Last May a BBC reporter was about to interview me on Exchange Flags when a security guard approached saying ‘You can’t do that there ‘ere, this is private property,’ or words to that effect.

The BBC reporter accepted this directive, while assuaging my indignation at being moved from an area that has been publicly owned for centuries.

A recent report confirms that the trend appears to be insidiously seeping into large areas of the city. Take L1: The entire estate is built on private land, owned by a private property corporation called Grosvenor.

Having sold off the land to the private developer (or rather, technically speaking, having granted them a 250-year leasehold of the site), Liverpool City Council has essentially relinquished all control over the development. The bins, street lighting, round-the-clock security team – all are under corporate control.
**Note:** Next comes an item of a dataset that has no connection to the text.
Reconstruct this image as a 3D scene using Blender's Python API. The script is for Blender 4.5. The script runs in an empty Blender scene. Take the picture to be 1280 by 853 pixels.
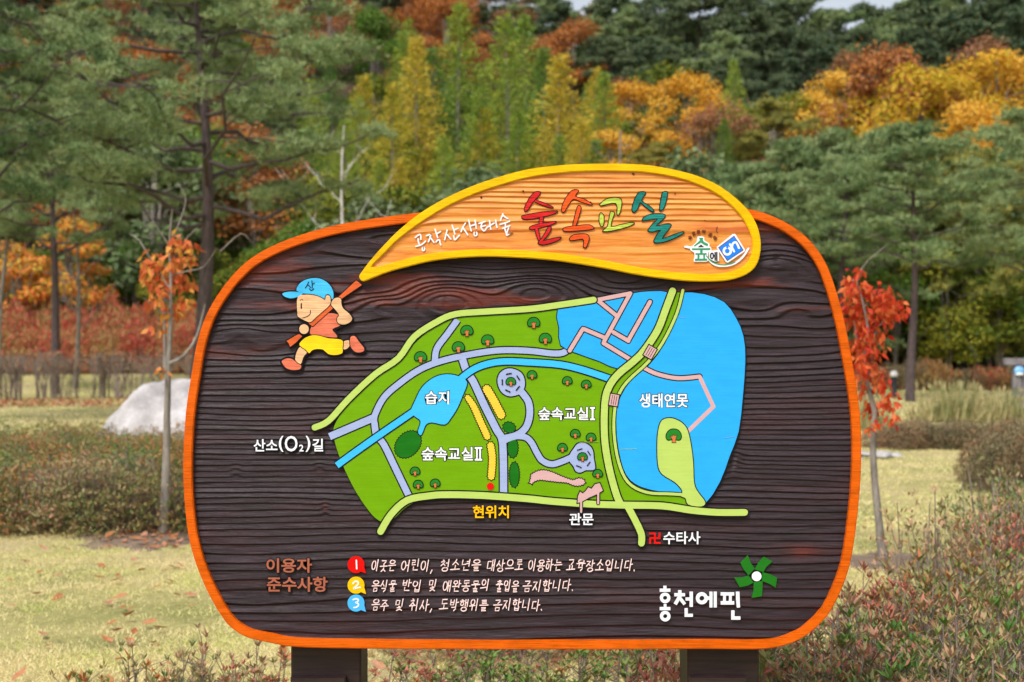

The city centre has effectively been privatised.

Liverpool’s citizens need to be vigilant less they wake up one morning to find our public spaces owned and controlled by an unholy alliance of Peel Holdings and Grosvenor.


One thought on “Liverpool’s public spaces

  1. Tony,
    In response to your letter, the ECHO obviously thought my words of support…too much?
    Best wishes.

    The Great Stink of London moved underground after the ‘big dig’ construction of a sewerage system, to the obvious benefit of all. The reality of Liverpool’s own Big Dig earlier this century, it would seem, is the distinctly whiffy corporate takeover of once public land.

    Central London is much more than a peculiar case in point, where the term ‘public space’ would seem merely notional. With many of its public parks and piazzas abuzz with private security laying down strict rules, London’s long boom casts its shadow over Londoners.

    Commercial forces have always shaped the world’s commercial capital, yet property developers where once met with the constraining influence of public intervention. Elected representatives gave pause to rampant market forces and/or the privatisation of public space by stealth.

    Using a camera on or near corporate property in central London, even on a ‘public’ street, can rouse interest from (imperium in imperio) private security – as Tony Mulhearn experienced in Liverpool city centre, which has ‘effectvely been privatised’ (ECHO letters Feb 27th).

    If we cant see the join between Grosvenor’s Liverpool One and the surrounding city, as is boasted, perhaps it’s because we’re not supposed to. Or else the creeping privatisation of public space would be set in sharp relief.